Welcome to my adventures and experiments in creativity. Where writing is like running: sometimes I know where I'm going, and sometimes I see where the mood takes me.


Saturday 29 January 2011

Next stop - The Ritz! (in Belper...)

Principles. It’s good to have a few by which to live life. They help you feel like it’s possible to make a difference, if only in the smallest of ways.

Not buying bottled water unless your life depends on it.

Avoiding shopping in Tesco.

Ignoring any new novels written by Dan Brown.

Essentially, anything that allows us to assuage that terrible, inherent guilt we all possess as human beings.

(Or am I the only one feeling that? After all, anyone who knows me might recognise all those examples as being little rules of my own invention…).

A recent addition to that (very much abridged!) list is an undertaking to try and support independent cinemas when possible. It has been a long-held and ever-increasing bugbear that modern multiplexes are gradually sucking the life – the very soul, even – out of the pleasure of ‘going to the movies’.

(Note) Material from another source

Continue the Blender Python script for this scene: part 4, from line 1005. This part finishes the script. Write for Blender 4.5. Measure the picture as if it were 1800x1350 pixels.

Cynical attempts to encourage the purchase of their over-priced confectionary, an unwillingness to show pictures that won’t appeal to a mass audience, and ticket prices that long ago stopped reflecting the level of care and interest taken in showing a film – all of these (and other reasons less pertinent to the topic in hand) help explain why I went from sometimes seeing two films in a single afternoon to only watching two films in two years.

But then, in November 2010, something happened to make me realise there is an answer to these irritations. Frustrated at having let Inception, Scott Pilgrim Vs The World, and Toy Story 3 all slip by without setting eyes on them, I was determined to ensure the same fate did not befall The Social Network. In making the necessary arrangements, my good friend James offered to show me his new favourite haunt – the Quad at Derby.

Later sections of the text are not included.